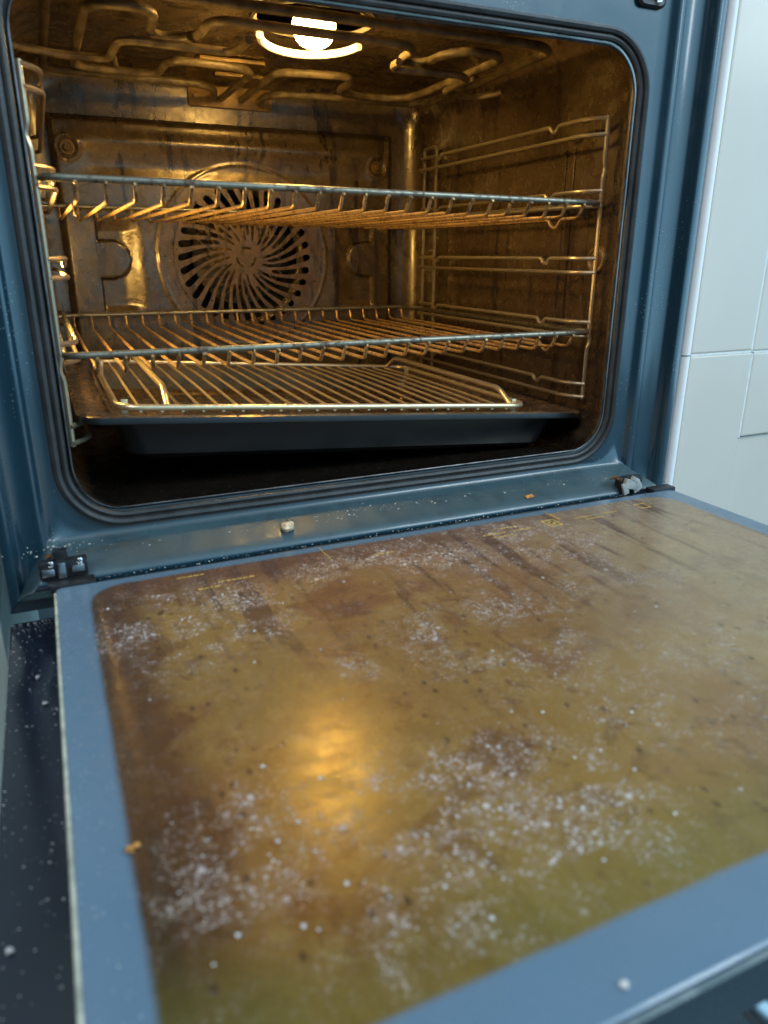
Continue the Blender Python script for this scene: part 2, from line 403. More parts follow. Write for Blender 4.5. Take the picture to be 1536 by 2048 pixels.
def lump(bm, c, r, flat=.6, jag=.35, sub=2, mi=0):
    q = bmesh.ops.create_icosphere(bm, subdivisions=sub, radius=1)
    ph = [random.uniform(0, 6) for _ in range(6)]; rot = Matrix.Rotation(random.uniform(0, 6), 3, 'Z')
    sx, sy = random.uniform(.7, 1.3), random.uniform(.7, 1.3)
    for v in q['verts']:
        p = v.co.copy(); k = 1 + jag * (math.sin(3 * p.x + ph[0]) * math.sin(4 * p.y + ph[1]) + .6 * math.sin(7 * p.z + ph[2] + 3 * p.x)) * .6
        p *= k; p = Vector((p.x * sx, p.y * sy, p.z * flat)); p = rot @ p
        v.co = Vector(c) + p * r
    for f in {f for v in q['verts'] for f in v.link_faces}: f.material_index = mi

# ================================================================== SETTING
bm = new(); box(bm, (0, 0, -.9), (12, 12, .1)); fl = obj('floor', bm, M_FLOOR, smooth=False); tag(fl, None, None, kind='structure')

# tiled wall beside the oven
TW = thing('tiled_wall', 'pale grey tiled wall with white edge strip right of the oven', 'wall', (.30, -.01, 0))
def tile(x0, x1, z0, z1, y, name='tile'):
    bm = new(); box(bm, ((x0 + x1) / 2 - .30, y + .005, (z0 + z1) / 2), (x1 - x0, .010, z1 - z0), .0018)
    return obj(name, bm, M_TILE, TW, False)
tile(.3115, .3917, .1487, .74, 0); tile(.3115, .3937, -.45, .1465, .0002)
tile(.3935, .70, .1477, .74, 0.0003); tile(.3957, .70, .0600, .1459, 0); tile(.3957, .70, -.45, .0590, .0035)
bm = new(); box(bm, (.20, .0145, .145), (.398, .016, 1.19)); obj('grout', bm, M_GROUT, TW, False)
for c, d in (((.0520, .0050, .1476), (.0805, .0086, .0024)), ((.2460, .0050, .1468), (.3055, .0086, .0020)), ((.0926, .0050, .444), (.0020, .0086, .592)), ((.0948, .0050, .103), (.0022, .0086, .0875))):
    bm = new(); box(bm, c, d); obj('grout_joint', bm, M_GROUT, TW, False)
for z0, z1 in ((.1483, .74), (-.45, .1469)):
    bm = new()
    prof = [(.0113, .0095)] + [(.0058 + .0054 * math.sin(R(a)), .0048 - .0072 * math.cos(R(a))) for a in range(80, -81, -16)] + [(.0003, .0095)]
    loft(bm, [[(px, py, z) for px, py in prof] for z in (z0, z1)], cap0=True, cap1=True)
    obj('edge_strip', bm, M_WHITE, TW)
# cabinet side left of the oven
bm = new(); box(bm, (-.62, .20, -.05), (.63, .41, 1.5), .002)
cb = obj('cabinet_side', bm, M_CAB); tag(cb, 'pale cabinet panel showing as a sliver left of the oven', 'cabinet')

# ================================================================== OVEN
OV = thing('built_in_oven', 'open blue enamel built-in oven with dirty glass door lowered', 'oven', (0, 0, 0))
# ---- front frame: swept profile from the gasket seat out to the flange
GX0, GX1, GZ0, GZ1 = -.2565, .2315, .0518, .4072
seg, per = 10, 24
inn = rrect(GX0, GX1, GZ0, GZ1, .046, seg, per); mid = rrect(GX0 - .0085, GX1 + .0135, GZ0 - .0055, GZ1 + .15, .004, seg, per); outr = rrect(-.2975, .2985, 0, .575, .002, seg, per)
side = [(0, 0), (.06, -.0012), (.11, -.0036), (.15, -.0050), (.19, -.0052), (.26, -.0040), (.40, -.0026), (.52, -.0026), (.62, -.0032), (.695, -.0052), (.715, -.0090), (.735, -.0124), (.765, -.0138), (.83, -.0138), (.96, -.0118), (1, -.0098), (1, .03)]
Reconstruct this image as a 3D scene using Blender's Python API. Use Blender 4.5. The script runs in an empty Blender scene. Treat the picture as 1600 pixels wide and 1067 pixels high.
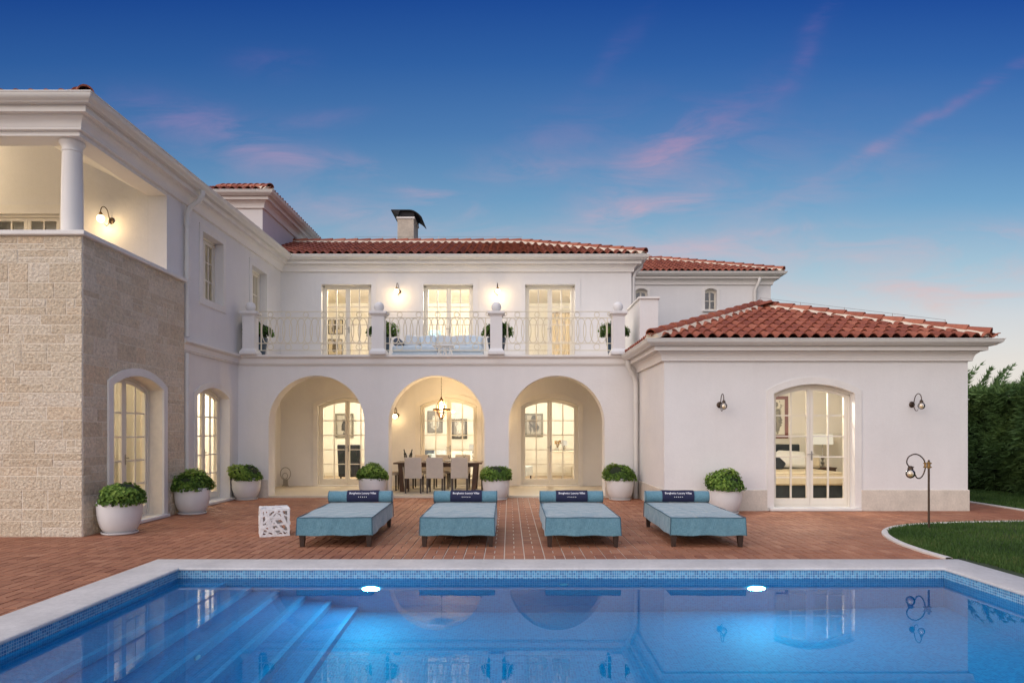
☆ ☆ ☆ ☆
PROMPT ::
Count the lines in the entries above that include the string "from", then give only that figure.

WORKED SOLUTION ::
2